The Original NSFNET Backbone
by Dinesh[ Edit ] 2012-08-29 07:12:57
The Original NSFNET Backbone
NSFNET backbone has the most interesting history and used the most interesting technology. The backbone evolved in four major steps; it increased in size and capacity at the time the ARPANET declined until it became the dominant backbone in the Internet. The first version was built quickly, as a temporary measure. One early justification for the backbone was to provide scientists with access to NSF supercomputers. As a result, the first backbone consisted of six Digital Equipment Corporation LSI-ll microcomputers located at the existing NSF supercomputer centers.
At each site, the LSI-11 microcomputer ran software affectionately known as fuzzball? code. Developed by Dave Mills, each fuzzball accessed computers at the local supercomputer center using a conventional Ethernet interface; it accessed leased lines leading to fuzzballs at other supercomputer centers using conventional link-level protocols over leased serial lines.
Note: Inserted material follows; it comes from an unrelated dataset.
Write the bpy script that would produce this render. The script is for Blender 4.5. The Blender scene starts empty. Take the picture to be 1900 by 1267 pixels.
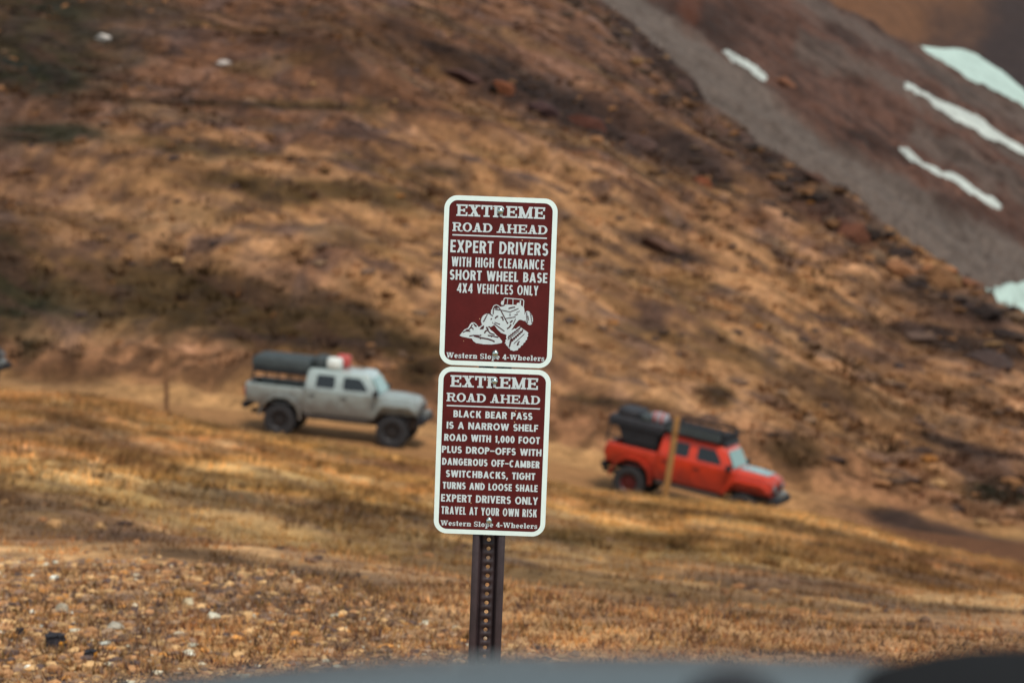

Fuzzballs contained tables with addresses of possible destinations and used those tables to direct each incoming packet toward its destination.
The primary connection between the original NSFNET backbone and the rest of the Internet was located at Carnegie Mellon, which had both an NSFNET backbone node and an ARPANET PSN. When a user, connected to NSFNET, sent traffic to a site on the ARPANET, the packets would travel across the NSFNET to CMU where the fuzzball would route them onto the ARPANET via a local Ethernet. Similarly, the fuzzball understood that packets destined for NSFNET sites should be accepted from the Ethernet and sent across the NSF backbone to the appropriate site.